BEGIN GIVEN INFORMATION
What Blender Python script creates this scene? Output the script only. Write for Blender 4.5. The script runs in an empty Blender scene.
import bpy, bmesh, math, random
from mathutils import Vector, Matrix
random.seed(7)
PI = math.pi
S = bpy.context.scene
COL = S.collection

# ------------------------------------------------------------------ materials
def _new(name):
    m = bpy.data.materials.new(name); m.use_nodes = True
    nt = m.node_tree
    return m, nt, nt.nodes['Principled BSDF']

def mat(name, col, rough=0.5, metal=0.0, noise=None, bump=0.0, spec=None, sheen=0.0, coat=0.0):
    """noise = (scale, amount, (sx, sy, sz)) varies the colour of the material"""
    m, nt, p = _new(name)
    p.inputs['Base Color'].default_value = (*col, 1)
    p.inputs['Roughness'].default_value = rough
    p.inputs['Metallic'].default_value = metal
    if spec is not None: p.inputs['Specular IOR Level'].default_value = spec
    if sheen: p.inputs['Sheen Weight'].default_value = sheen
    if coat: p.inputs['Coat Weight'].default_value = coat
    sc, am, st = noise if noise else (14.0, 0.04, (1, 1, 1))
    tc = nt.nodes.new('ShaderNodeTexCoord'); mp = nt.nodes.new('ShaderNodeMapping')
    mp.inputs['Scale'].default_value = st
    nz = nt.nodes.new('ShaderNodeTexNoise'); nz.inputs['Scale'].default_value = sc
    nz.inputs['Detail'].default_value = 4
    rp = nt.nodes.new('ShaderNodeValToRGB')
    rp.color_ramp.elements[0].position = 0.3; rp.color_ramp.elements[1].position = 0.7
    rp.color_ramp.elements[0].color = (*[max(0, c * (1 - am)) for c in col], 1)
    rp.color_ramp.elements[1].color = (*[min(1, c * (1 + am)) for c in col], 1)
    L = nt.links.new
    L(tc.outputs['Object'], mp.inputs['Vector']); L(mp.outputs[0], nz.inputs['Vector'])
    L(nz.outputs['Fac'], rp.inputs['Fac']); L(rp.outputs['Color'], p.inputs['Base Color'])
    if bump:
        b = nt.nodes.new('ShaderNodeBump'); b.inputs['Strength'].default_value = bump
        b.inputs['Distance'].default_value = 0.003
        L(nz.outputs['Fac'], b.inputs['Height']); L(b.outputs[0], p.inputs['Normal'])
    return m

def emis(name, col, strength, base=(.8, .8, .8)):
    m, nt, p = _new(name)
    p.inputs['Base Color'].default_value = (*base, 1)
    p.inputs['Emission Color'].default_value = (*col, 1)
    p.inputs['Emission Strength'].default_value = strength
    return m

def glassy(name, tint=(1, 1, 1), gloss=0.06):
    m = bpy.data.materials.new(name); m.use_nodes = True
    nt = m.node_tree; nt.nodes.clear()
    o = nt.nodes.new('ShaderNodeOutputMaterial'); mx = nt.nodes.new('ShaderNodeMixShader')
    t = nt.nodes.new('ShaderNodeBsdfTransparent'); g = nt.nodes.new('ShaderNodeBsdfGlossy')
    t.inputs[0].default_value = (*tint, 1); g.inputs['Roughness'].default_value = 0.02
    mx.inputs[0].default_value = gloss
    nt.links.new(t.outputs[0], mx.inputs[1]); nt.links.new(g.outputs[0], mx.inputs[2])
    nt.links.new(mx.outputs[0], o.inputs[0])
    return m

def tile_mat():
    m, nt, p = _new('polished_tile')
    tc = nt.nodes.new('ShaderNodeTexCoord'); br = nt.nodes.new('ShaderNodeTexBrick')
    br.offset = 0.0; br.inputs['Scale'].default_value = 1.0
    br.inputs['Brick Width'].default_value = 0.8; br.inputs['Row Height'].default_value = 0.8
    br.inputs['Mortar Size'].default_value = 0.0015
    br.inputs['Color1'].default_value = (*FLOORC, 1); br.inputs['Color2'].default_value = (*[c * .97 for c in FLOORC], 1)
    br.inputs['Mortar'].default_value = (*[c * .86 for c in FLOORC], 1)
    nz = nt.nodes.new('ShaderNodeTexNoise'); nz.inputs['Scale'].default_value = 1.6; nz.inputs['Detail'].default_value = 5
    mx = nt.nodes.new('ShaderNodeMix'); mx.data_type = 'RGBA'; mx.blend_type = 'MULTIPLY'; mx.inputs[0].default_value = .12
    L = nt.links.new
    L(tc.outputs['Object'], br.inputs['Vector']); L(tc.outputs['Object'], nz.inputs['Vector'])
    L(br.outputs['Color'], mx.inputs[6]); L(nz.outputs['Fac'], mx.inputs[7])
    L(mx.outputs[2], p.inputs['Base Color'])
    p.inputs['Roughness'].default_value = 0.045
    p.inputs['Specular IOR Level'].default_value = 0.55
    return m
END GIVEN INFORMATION
**EXERCISE DESCRIPTION**
Give again, word for word, the lines of the listing, starting at its first line and ending with the line containing "return m, nt, nt.nodes['Principled BSDF']".

**THE RESPONSE**
What Blender Python script creates this scene? Output the script only. Write for Blender 4.5. The script runs in an empty Blender scene.
import bpy, bmesh, math, random
from mathutils import Vector, Matrix
random.seed(7)
PI = math.pi
S = bpy.context.scene
COL = S.collection

# ------------------------------------------------------------------ materials
def _new(name):
    m = bpy.data.materials.new(name); m.use_nodes = True
    nt = m.node_tree
    return m, nt, nt.nodes['Principled BSDF']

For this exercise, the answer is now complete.